Paper EL+AS+BI+EM-ThA2
Using Plasmonic Effects to Design Ellipsometric Targets with Sub-Angstrom Resolution

Thursday, October 22, 2015, 2:40 pm, Room 112

For traditional ellipsometric targets, slightly changing the thickness of a layer or the index of refraction of a material results in a similarly small change in the observed spectra. If structures are designed to allow for plasmonic coupling, a slight change in those same parameters results in wildly different spectra. Specifically, localized plasmonic resonances in metallic grating structures allow for extraordinary sensitivity to parameters such as CD, sidewall angle and pitch.

Existing metallic grating structures are arrays of long, thin lines of copper that can be described using one dimension. The typical resolution for ellipsometric CD measurements on these structures ranges from nanometers to Ångströms. Because there is no confining second dimension, localized plasmons cannot be produced.

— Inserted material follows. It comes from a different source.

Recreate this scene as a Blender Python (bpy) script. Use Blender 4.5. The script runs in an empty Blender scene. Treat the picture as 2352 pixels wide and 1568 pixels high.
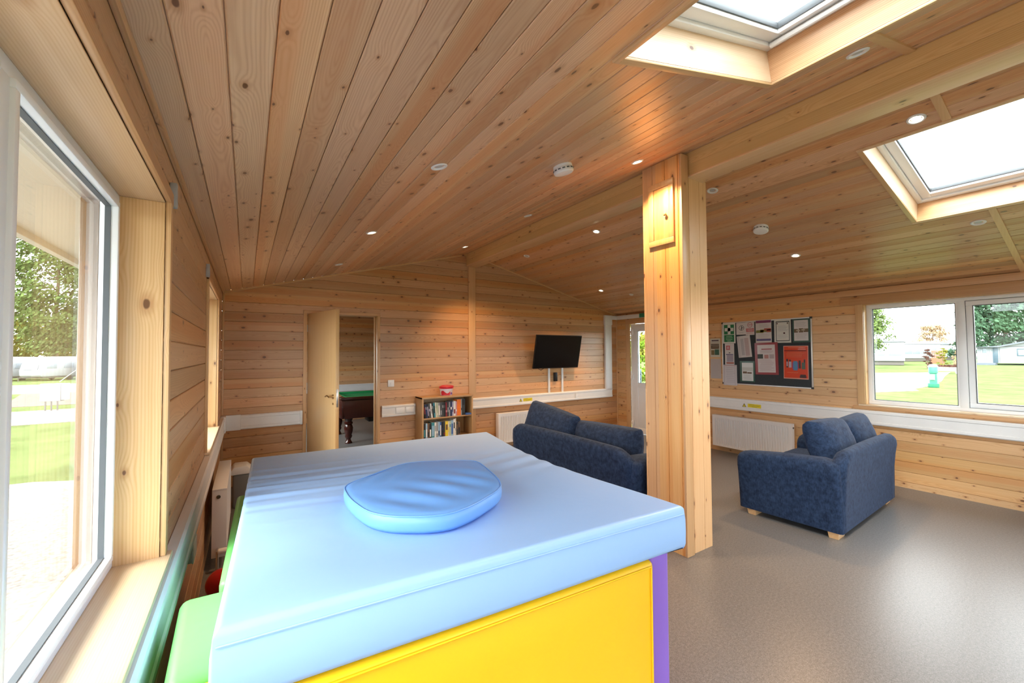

In order to obtain sub-Ångström resolution, additional structural modifications are required. This is achieved by adding a second metallic grating perpendicular to the original grating forming a cross-grating structure. Note that the added pitch and linewidth are an order of magnitude larger than the original parameters. This results in fully localized plasmonic resonances so that parameter variation on the order of tens of picometers could be detected through ellipsometric measurements. Making use of conical diffraction further increases the sensitivity to structural changes due to increased anisotropy.

These conclusions are the result of rigorous coupled wave-analysis (RCWA) simulations which were confirmed via finite element method (FEM) simulations. With both RCWA and FEM agreement, experimental confirmation is expected.